September 11, 2006

 

Today's topic: Why I cannot be an atheist

I think it is understandably difficult or irrational for someone who takes scientific evidence about the nature and origin of humankind seriously to take many of the explanations of origin that many but not necessarily all of the major world religions presuppose. I am inclined to believe the truth of science over the presumptions of religious scribes who wrote centuries before the development of the sophisticated scientific tools for measurement that we have today. But I do not assume that because a religious text may be erroneous, that so to is belief in God. So I wonder: is there a philosophical reason why I can believe in God and not be conflicted by science?

The most common scientific critique of god creating a universe I find uses an explanation of existence as the result of random forces at the moment of the birth of the universe. I won't argue with that, scientists have observed that this is probably true. Sure the universe could have been entirely random in it's formation, and threw the random process of evolution, humankind has become what humankind is at this time. ...So does that imply a lack of a reason, or lack of a meaning, or lack of a purpose for human existence; in which case would probably make a relationship with/belief in God irrelevant? I think not, and the reason I think not is because that any explanation/observation of the creation of all that we understand to be the universe does not answer one root question about the existence of everything: Why can there be anything whatsoever?
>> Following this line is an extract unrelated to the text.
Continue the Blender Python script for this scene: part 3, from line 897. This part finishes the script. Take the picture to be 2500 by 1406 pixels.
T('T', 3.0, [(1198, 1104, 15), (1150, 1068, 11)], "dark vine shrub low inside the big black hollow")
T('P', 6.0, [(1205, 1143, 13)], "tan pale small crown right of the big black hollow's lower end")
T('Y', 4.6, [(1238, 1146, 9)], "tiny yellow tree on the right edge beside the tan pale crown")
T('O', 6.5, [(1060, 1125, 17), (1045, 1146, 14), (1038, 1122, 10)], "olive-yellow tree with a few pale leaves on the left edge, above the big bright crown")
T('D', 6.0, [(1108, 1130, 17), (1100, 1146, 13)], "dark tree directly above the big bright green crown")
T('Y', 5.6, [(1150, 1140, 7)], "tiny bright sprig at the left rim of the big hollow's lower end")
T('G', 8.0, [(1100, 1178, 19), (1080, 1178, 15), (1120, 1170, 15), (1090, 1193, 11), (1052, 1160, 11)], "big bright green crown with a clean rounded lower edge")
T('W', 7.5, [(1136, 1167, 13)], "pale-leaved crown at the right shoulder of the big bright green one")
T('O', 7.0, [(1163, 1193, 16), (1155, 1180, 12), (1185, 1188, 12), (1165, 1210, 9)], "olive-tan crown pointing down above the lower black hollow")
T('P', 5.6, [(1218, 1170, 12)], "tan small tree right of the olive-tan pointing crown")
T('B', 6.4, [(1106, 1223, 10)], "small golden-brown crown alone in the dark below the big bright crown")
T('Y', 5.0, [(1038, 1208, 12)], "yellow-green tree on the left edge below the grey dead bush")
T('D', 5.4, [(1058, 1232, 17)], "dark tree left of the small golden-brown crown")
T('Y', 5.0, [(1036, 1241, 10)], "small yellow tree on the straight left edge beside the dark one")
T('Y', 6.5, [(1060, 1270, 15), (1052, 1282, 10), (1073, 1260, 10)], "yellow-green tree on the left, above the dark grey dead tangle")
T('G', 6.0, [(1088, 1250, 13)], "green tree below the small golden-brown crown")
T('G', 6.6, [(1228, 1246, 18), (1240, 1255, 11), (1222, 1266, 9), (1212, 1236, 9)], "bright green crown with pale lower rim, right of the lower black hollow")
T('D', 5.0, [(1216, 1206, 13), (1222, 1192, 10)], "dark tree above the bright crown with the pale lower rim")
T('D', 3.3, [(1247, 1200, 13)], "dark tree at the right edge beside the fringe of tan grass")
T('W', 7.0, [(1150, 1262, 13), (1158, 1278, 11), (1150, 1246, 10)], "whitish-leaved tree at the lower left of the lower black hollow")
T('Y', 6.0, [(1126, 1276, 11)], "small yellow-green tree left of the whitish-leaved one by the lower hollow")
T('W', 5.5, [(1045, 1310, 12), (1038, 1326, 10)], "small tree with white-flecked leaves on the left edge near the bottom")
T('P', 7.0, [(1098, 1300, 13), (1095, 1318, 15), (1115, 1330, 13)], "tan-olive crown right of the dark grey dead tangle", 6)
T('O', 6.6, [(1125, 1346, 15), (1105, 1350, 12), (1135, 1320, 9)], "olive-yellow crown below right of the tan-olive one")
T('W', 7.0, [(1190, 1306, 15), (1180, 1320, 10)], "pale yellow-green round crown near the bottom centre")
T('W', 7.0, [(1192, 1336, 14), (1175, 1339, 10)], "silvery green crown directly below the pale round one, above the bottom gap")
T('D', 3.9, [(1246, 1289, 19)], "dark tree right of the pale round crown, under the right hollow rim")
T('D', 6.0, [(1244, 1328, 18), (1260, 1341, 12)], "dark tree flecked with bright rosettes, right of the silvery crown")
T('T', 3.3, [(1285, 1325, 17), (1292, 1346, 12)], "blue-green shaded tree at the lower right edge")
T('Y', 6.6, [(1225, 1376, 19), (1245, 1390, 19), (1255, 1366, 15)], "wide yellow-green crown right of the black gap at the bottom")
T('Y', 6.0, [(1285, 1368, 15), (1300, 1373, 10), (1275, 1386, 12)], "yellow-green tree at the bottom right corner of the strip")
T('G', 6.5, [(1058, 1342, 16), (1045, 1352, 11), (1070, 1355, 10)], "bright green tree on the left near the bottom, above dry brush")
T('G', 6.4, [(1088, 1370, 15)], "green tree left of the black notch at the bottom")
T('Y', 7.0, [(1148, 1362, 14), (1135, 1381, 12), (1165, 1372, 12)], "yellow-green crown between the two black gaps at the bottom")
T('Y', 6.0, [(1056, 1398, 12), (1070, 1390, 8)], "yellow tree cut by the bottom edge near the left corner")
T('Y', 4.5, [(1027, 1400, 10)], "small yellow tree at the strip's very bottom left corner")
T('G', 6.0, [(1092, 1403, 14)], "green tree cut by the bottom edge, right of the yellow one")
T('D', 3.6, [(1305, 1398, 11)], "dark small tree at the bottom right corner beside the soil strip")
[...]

The really important question to me is not 'how' or 'why' a universe may have sprang out of nothingness*, but why there is a possibility for such an occurrence, or any occurance for that matter, to happen. It is the possibility that the universe(s) could have been created, not the mechanics of how it did, that I find to be the most intrinsic reason for there to be a God.


Basically, the fact that the universe(s) is explainable as a random fabrication of physical forces and energy and matter and space-time, does not answer why the possibility of such an occurrence(s) exists. And the very possibility of something as awesome and magnificent as the universe(s), in my humble opinion, is only possible if some divine creative force intended for that possibility to exist.



*a note about nothingness: I cannot conceive of nothingness. Just like I cannot visualize a color that is not contained in the visible color spectrum. That may be only a limitation of the way I have evolved. But I doubt that anyone has the capability to truly conceptualize 'nothingness.' After all, the way we have evolved allows us only to understand things in terms of space, time, and the observable laws of nature. So I have two questions: (1) Is nothingness possible within or outside a universe full of substance? (2) What really is nothingness?